Audio Story Formats

The dramatic unity structure is to broadcasting what the inverted pyramid structure is to newspaper and web writing.

The most common structure for broadcast news is called dramatic unity.

 

This structure has three parts: climax, cause and effect.

 

The climax of the story gives the listener the point of the story in about the same way the lead of a print news story does; it tells the listener what happened.

 

The cause portion of the story tells why it happened — the circumstances surrounding the event.

 

The effect portion of the story gives the listener the context of the story and possibly some insight about what the story means. The following examples will show how dramatic unity works (note, too, some difference in style rules from print):

 

Climax:

Taxpayers in the state will be paying an average of 15 dollars more in income taxes next year.

 

Cause:

The state senate defeated several delaying amendments this afternoon and passed the governor’s controversial revenue-raising bill by a 15 to 14 vote. The bill had been the subject of intense debate for more than a week.

 

Effect:

The bill now goes to the governor for his signature. Estimates are that the measure will raise about 40 million dollars in new revenue for the state next year. Elementary and secondary education will get most of that money.
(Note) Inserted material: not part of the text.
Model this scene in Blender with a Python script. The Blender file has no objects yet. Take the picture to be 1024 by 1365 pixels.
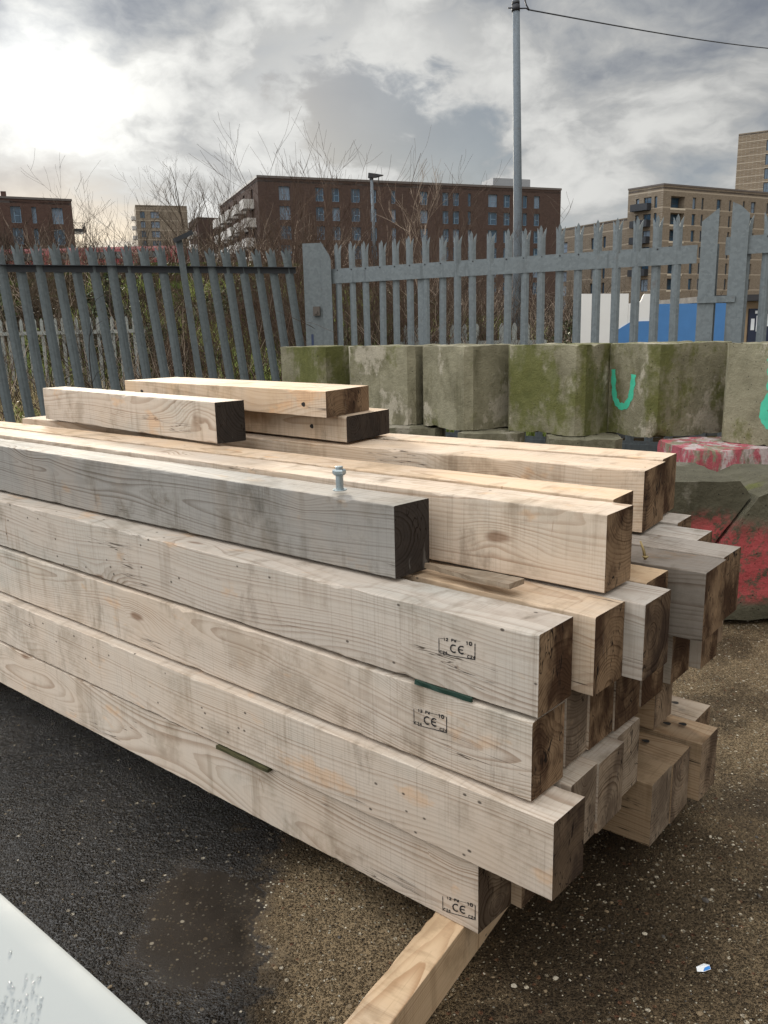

Passage of the bill is a major victory for the governor and his education program.

 

 

Climax:

Many children in the city school system will begin their classes at least a half hour later next year.

 

Cause:

The City School Board last night voted to rearrange the school bus schedule for next year as a cost-cutting measure.

 

Effect:

The new schedule will require most elementary school children to begin school one half hour later than they do now. Most high school students will begin one half hour earlier.

 

 

Broadcast journalists think of their stories as completed circles rather than inverted pyramids. While the pyramid may be cut without losing the essential facts, the broadcast story, if written in this unified fashion, cannot be cut from the bottom or anywhere else. It stands as a unit.

 

Broadcast journalists and their editors are not concerned with cutting stories after they have been written to make them fit into a news broadcast. Rather, stories should be written to fit into an amount of time designated by the editor or news director. For instance, an editor may allot twenty-five seconds for a story. The writer will know this and will write a story that can be read in twenty-five seconds. If the story is longer than it should be, the editor will ask that it be rewritten.

 

Because they are so brief, broadcast news stories must gain the attention of the listener from the beginning. The first words in the story are extremely important. Getting the attention of the listener is sometimes more important than summarizing the story or giving the most important facts of the story. The broadcast news lead may be short on facts, but if it captures the attention of the reader, it has served its purpose. Here is an example:

 

The lame duck keeps limping along.

 

Congress met for the third day of its lame-duck session today, and again failed to act on the president’s gas tax proposals.

 

The first sentence has very little in the way of facts, but it gets the listener into the story. This sort of story structure is only appropriate for certain stories, however. If the facts of the story are strong enough to gain the listener’s attention, they should be used to open the story. For example:

 

The five-cents-a-gallon gas tax is law.

 

The president signed the bill authorizing the tax today while vacationing in Florida.

 

In both of these examples, the writer has not attempted to tell the whole story in the first sentence. Rather, the stories have attention-getting leads and are then supported by facts and details in subsequent sentences. This structure for broadcast news writing is a common one that should be mastered by the beginning student.

 

Here are some more examples of newspaper/web stories and the attention-getting leads that could be written for broadcast:

 

Newspaper/web

Americans overwhelmingly oppose the taxation of employee benefits, and congressmen who tamper with such tax-free worker benefits may face trouble at the polls, two Roper Organization surveys say.

 

Audio/broadcast

Keep your hands off employee benefits.

That’s what Americans are willing to tell congressmen who want to tax things like retirement payments and educational allowances.

 

 

Newspaper/web

The United States is turning out inferior products that are too costly for foreign customers and the problems go beyond a strong dollar, high wages and high taxes, a presidential commission reports.

 

Audio/broadcast

Many American products aren’t worth what we are asking for them.

 

 

Newspaper/web

A lone juror, a city sanitation department supervisor, forced a hung jury and a mistrial of Midville Mayor Reggie Holder’s trial on perjury and conspiracy charges involving alleged illegal campaign contributions.

 

Audio/broadcast

One man has made the difference in the perjury and conspiracy trial of Midville Mayor Reggie Holder.

 

 

Time

 

Audio stories are measured in time — minutes and seconds. While a newspaper can devote 300 words to a story, a broadcaster may have only twenty to thirty seconds for it. The broadcast writer must keep this time factor in mind during every stage of the writing and editing process. Broadcast news stories cannot go into the detail and explanation that print or web stories can. The broadcast writer has to omit certain facts and explanations if the story is to fit into the time allowed.